2–5 Jun 2026
Europe/London timezone

Imperial Afterlives: Africa, Europe, and the Cartography of Migration Control

5 Jun 2026, 09:00

Description

The imperial afterlife is everywhere. Occupying a budding set of temporal connections, geographies of empire live on as malleable manifestations of politics, culture, and materiality as represented by peoples, objects, ideas, images, and events. Never truly ‘dead’, imperial afterlives are part of a diverse spectrum of imperial sustenance, manifesting themselves as rhythms of the past haunting the present in time and space. One such example of where imperial sustenance can be found is in the context of EU migration control, as also seen through the geopolitics of the EU Emergency Trust Fund for Africa (EUTF for Africa).

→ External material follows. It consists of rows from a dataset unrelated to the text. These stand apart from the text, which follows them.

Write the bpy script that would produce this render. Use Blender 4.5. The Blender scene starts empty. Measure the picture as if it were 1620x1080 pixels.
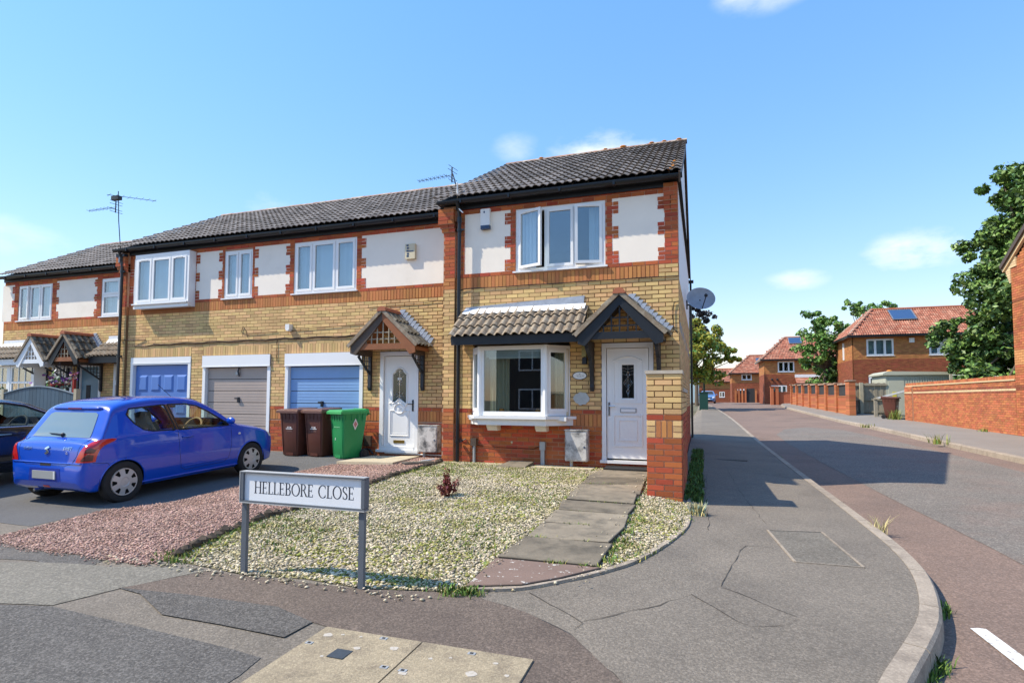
import bpy, bmesh, math, random
import numpy as np
from mathutils import Vector, Matrix, Euler
from mathutils.bvhtree import BVHTree

random.seed(7)
RNG = np.random.default_rng(11)
scene = bpy.context.scene
COL = scene.collection

# ------------------------------------------------------------------ camera
cam_data = bpy.data.cameras.new('camera')
cam = bpy.data.objects.new('camera', cam_data)
COL.objects.link(cam)
cam_data.sensor_fit = 'HORIZONTAL'
cam_data.sensor_width = 36.0
cam_data.lens = 36.0 * 887.7 / 1620.0
cam_data.shift_y = 43.2 / 1620.0
cam_data.clip_start = 0.05
cam_data.clip_end = 3000
_yaw, _pit, _rol = math.radians(-18.73), math.radians(3.0), math.radians(0.22)
_f = Vector((math.sin(_yaw), math.cos(_yaw), 0)); _r = Vector((math.cos(_yaw), -math.sin(_yaw), 0)); _u = Vector((0, 0, 1))
_f2 = _f * math.cos(_pit) + _u * math.sin(_pit); _u2 = _u * math.cos(_pit) - _f * math.sin(_pit)
_r3 = _r * math.cos(_rol) + _u2 * math.sin(_rol); _u3 = _u2 * math.cos(_rol) - _r * math.sin(_rol)
_m = Matrix((_r3, _u3, -_f2)).transposed().to_4x4()
_m.translation = Vector((0.361, -10.009, 1.302))
cam.matrix_world = _m
scene.camera = cam
CAMP = Vector((0.361, -10.009, 1.302))

# ------------------------------------------------------------------ sky and sun
SUN = Vector((0.79, 0.33, -1.0)).normalized()      # direction the light travels
sun_el = math.asin(-SUN.z)
sun_rot = math.atan2(-SUN.x, -SUN.y)
world = bpy.data.worlds.new('World')
scene.world = world
world.use_nodes = True
wn = world.node_tree; wn.nodes.clear()
wo = wn.nodes.new('ShaderNodeOutputWorld')
bg = wn.nodes.new('ShaderNodeBackground')
sky = wn.nodes.new('ShaderNodeTexSky')
sky.sky_type = 'NISHITA'; sky.sun_disc = False
sky.sun_elevation = sun_el; sky.sun_rotation = sun_rot
sky.altitude = 100; sky.air_density = 1.75; sky.dust_density = 0.1; sky.ozone_density = 10.0
bg.inputs['Strength'].default_value = 0.15
# a few thin fair-weather clouds, as soft patches broken up by noise
geo = wn.nodes.new('ShaderNodeTexCoord')
nz = wn.nodes.new('ShaderNodeTexNoise'); nz.inputs['Scale'].default_value = 9.0; nz.inputs['Detail'].default_value = 8.0
nz.inputs['Roughness'].default_value = 0.62
mp = wn.nodes.new('ShaderNodeMapping'); mp.inputs['Scale'].default_value = (1, 1, 2.2)
wn.links.new(geo.outputs['Generated'], mp.inputs['Vector']); wn.links.new(mp.outputs['Vector'], nz.inputs['Vector'])
def wmath(op, a, b=None, clamp=False):
    n = wn.nodes.new('ShaderNodeMath'); n.operation = op; n.use_clamp = clamp
    for i, v in enumerate((a, b)):
        if v is None: continue
        if isinstance(v, (int, float)): n.inputs[i].default_value = v
        else: wn.links.new(v, n.inputs[i])
    return n.outputs[0]
cl_sum = None
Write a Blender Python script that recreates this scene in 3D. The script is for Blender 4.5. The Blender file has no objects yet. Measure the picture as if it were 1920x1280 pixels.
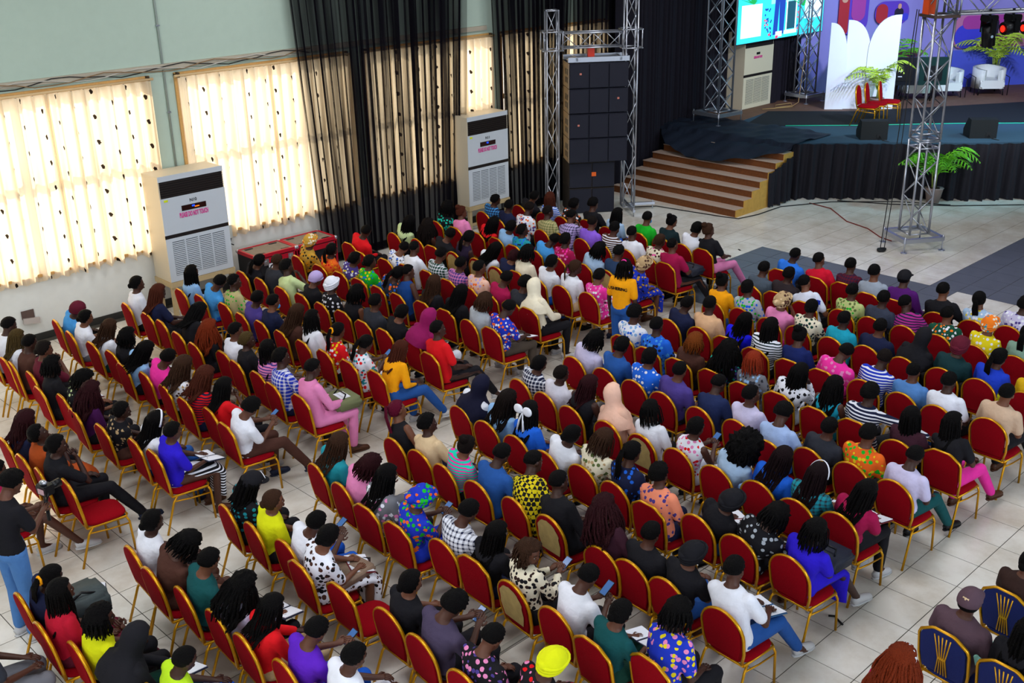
import bpy, bmesh, math, random
import numpy as np
from mathutils import Vector, Matrix, Euler, noise
C = bpy.context.scene.collection
SC = bpy.context.scene
R = math.radians
PI = math.pi
random.seed(7)

# ---------------------------------------------------------------- camera, world, lights, exposure
cam_d = bpy.data.cameras.new('camera'); cam = bpy.data.objects.new('camera', cam_d); C.objects.link(cam)
CAM = dict(yaw=0.806436, pitch=0.381259, roll=-0.020077, lens=38.6488, loc=(-7.6349, -4.1608, 6.4796))
_fw = Vector((math.cos(CAM['yaw'])*math.cos(CAM['pitch']), math.sin(CAM['yaw'])*math.cos(CAM['pitch']), -math.sin(CAM['pitch'])))
_r = _fw.cross(Vector((0,0,1))).normalized(); _u = _r.cross(_fw)
_r2 = _r*math.cos(CAM['roll']) + _u*math.sin(CAM['roll']); _u2 = -_r*math.sin(CAM['roll']) + _u*math.cos(CAM['roll'])
cam.matrix_world = Matrix((( _r2.x,_u2.x,-_fw.x,CAM['loc'][0]),(_r2.y,_u2.y,-_fw.y,CAM['loc'][1]),(_r2.z,_u2.z,-_fw.z,CAM['loc'][2]),(0,0,0,1)))
cam_d.lens = CAM['lens']; cam_d.sensor_width = 36; cam_d.clip_end = 200
SC.camera = cam

world = bpy.data.worlds.new('world'); SC.world = world; world.use_nodes = True
wn = world.node_tree
bg = wn.nodes['Background']; bg.inputs[0].default_value = (1.0, 0.93, 0.80, 1); bg.inputs[1].default_value = 3.2

def light(name, kind, loc, energy, color, size=1, size_y=None, direction=None, angle=None):
    d = bpy.data.lights.new(name, kind); d.energy = energy; d.color = color
    if kind == 'AREA':
        d.size = size
        if size_y: d.shape = 'RECTANGLE'; d.size_y = size_y
    elif kind == 'SUN': d.angle = angle or R(1)
    elif kind == 'SPOT': d.spot_size = angle or R(40); d.spot_blend = .5; d.shadow_soft_size = .15
    elif kind == 'POINT': d.shadow_soft_size = size
    o = bpy.data.objects.new(name, d); C.objects.link(o); o.location = loc
    if direction: o.rotation_euler = Vector(direction).to_track_quat('-Z', 'Y').to_euler()
    return o
# low warm sun outside the curtained windows
light('sun', 'SUN', (0, 30, 20), 6.8, (1.0, .87, .66), direction=(.25, -1, -.62), angle=R(2))
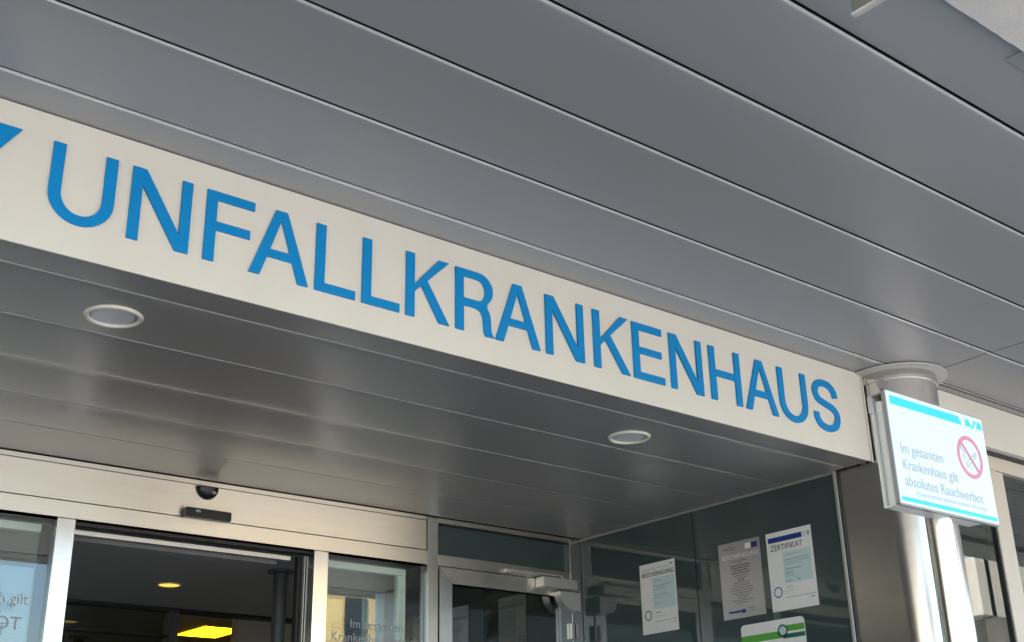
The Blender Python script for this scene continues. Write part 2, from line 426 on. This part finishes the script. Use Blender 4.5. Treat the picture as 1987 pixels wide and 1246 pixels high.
# ---- stainless door front --------------------------------------------------
dr = thing('sliding_door', 'brushed steel automatic sliding door standing open under the name board', 'door', (1.9, YD, 0))
H0, H1 = 2.600, 2.806
box('head_trim', (XL+0.02, 2.928, YD, YD+0.03, 2.7885, 2.8045), 'steel', dr)
box('head_cover', (XL+0.02, 2.922, YD-0.004, YD+0.03, 2.6605, 2.785), 'steel', dr, bev=0.001)
box('head_rail', (XL+0.02, 2.929, YD-0.002, YD+0.05, H0, 2.658), 'steel', dr, bev=0.0012)
box('head_core', (XL+0.02, 2.927, YD+0.0305, YD+0.14, H0+0.004, 2.803), 'rubber', dr)
for x0, x1 in ((1.381, 1.445), (2.391, 2.455), (0.845, 0.900)):
    box('post', (x0, x1, YD-0.0005, YD+0.06, 0.012, H0-0.0015), 'post', dr, bev=0.0015)
# running gear under the head
box('door_track', (1.446, 2.335, YD+0.085, YD+0.12, 2.566, 2.584), 'alu', dr, bev=0.002)
box('brush_seal', (1.446, 2.39, YD+0.03, YD+0.045, 2.590, 2.5985), 'rubber', dr)
box('door_track', (1.446, 2.335, YD+0.20, YD+0.29, 2.570, 2.60), 'greypaint', dr, bev=0.002)
# open leaves parked behind the side lights
def leaf(xa, xb, lead):
    y0, y1 = YD+0.085, YD+0.115
    f = box('leaf', (xa+(0.0765 if lead == 'l' else 0.0405), xb-0.0405, y0+0.010, y0+0.018, 0.10, 2.557), 'glass', dr)
    def b(nm, d, m): 
        return box(nm, d, m, f, bev=0.0015)
    b('leaf_rail', (xa+(.077 if lead == 'l' else 0), xb-(.042 if lead == 'r' else 0), y0, y1, 2.559, 2.587), 'leafpaint')
    b('leaf_rail', (xa, xb, y0, y1, 0.02, 0.098), 'alu')
    for s, (p, q) in (('l', (xa, xa+(0.075 if lead == 'l' else 0.039))), ('r', (xb-0.039, xb))):
        m = 'rubber' if s == lead else 'leafpaint'
        b('leaf_stile', (p, q, y0+0.001, y1-0.001, 0.099, 2.5585 if s != lead else 2.587), m)
    return f
leaf(2.368, 2.880, 'l')
leaf(0.93, 1.40, 'r')
box('edge_seal', (2.384, 2.3875, YD+0.062, YD+0.08, 0.02, 2.585), 'alu', dr)
# fixed side lights
box('side_light', (2.456, 2.9285, YD+0.024, YD+0.032, 0.05, H0-0.003), 'glass', dr)
box('side_light', (0.9005, 1.3805, YD+0.024, YD+0.032, 0.05, H0-0.003), 'glass', dr)
box('side_light', (XL+0.02, 0.8445, YD+0.024, YD+0.032, 0.05, H0-0.003), 'glass', dr)
# film lettering on the side lights
def film(t, x, z, sz, align='LEFT'):
    text_mesh('film_lettering', t, sz, 'decal', dr, ((x, YD+0.0235, z), (1, 0, 0), (0, 0, 1), (0, -1, 0)), depth=0.0004, align=align)
film('Im gesamten', 2.575, 2.318, 0.050)
film('Krankenhausbereich', 2.492, 2.264, 0.050)
film('gilt RAUCHVERBOT', 2.492, 2.210, 0.050)
film('Krankenhausbereich gilt', 1.325, 2.300, 0.050, 'RIGHT')
film('RAUCHVERBOT', 1.312, 2.215, 0.062, 'RIGHT')

# sensors on the head
t = thing('motion_sensor', 'small black dome motion sensor on the steel door head', 'sensor', (1.919, YD, 2.765))
bm = bmesh.new()
n = 20
rows = []
for a in range(9):
    th = a/8*math.pi/2
    row = []
    for k in range(n+1):
        ph = math.pi*k/n
        # half-disc outline hanging down, bulging forward
        rr = 0.046*math.cos(th)
        row.append(bm.verts.new((1.919+rr*math.cos(ph), YD-0.0045-0.030*math.sin(th), 2.779-rr*1.0*math.sin(ph))))
    rows.append(row)
for a in range(8):
    for k in range(n):
        bm.faces.new((rows[a][k], rows[a][k+1], rows[a+1][k+1], rows[a+1][k]))
bmesh.ops.remove_doubles(bm, verts=bm.verts[:], dist=1e-5)
be = [e for e in bm.edges if e.is_boundary]
bmesh.ops.holes_fill(bm, edges=be)
obj('dome', bm, 'black', t, smooth=50)
box('lens', (1.927, 1.942, YD-0.038, YD-0.030, 2.752, 2.760), 'inkgrey', t)
t = thing('presence_sensor', 'flat black bar sensor on the door head below the dome', 'sensor', (1.92, YD, 2.674))
box('housing', (1.829, 2.011, YD-0.040, YD-0.0045, 2.655, 2.691), 'black', t, bev=0.006)
box('badge', (1.866, 1.884, YD-0.0408, YD-0.0395, 2.674, 2.683), 'inkgrey', t)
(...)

This paper traces these imperial afterlives as maintained by the EUTF for Africa. Reading the EUTF as a contemporary expression of historical European attempts at managing African spaces, I demonstrate how the Trust Fund’s cartographical choices exhibit strong echoes of an imperial past. Focusing on the EUTF as a ‘mapping exercise’, I show how each of the three EUTF windows — including the window structure itself —contain important traces of a central but forgotten post-imperial project: Eurafrica. Weaving together Eurafrica as ‘past’ and the EUTF as ‘present’, the EU Trust Fund today is reflective of a tangled set of historical European-African relationships rearticulated through the contemporary context of EU migration control. Both a product of ‘the past’ as well as productive of ‘a past’ reanimated, and complicating our understanding of the relationship between ‘Europe’ and ‘Africa’, the EUTF represents a panoply of imperial afterlives, hiding as they are in plain sight.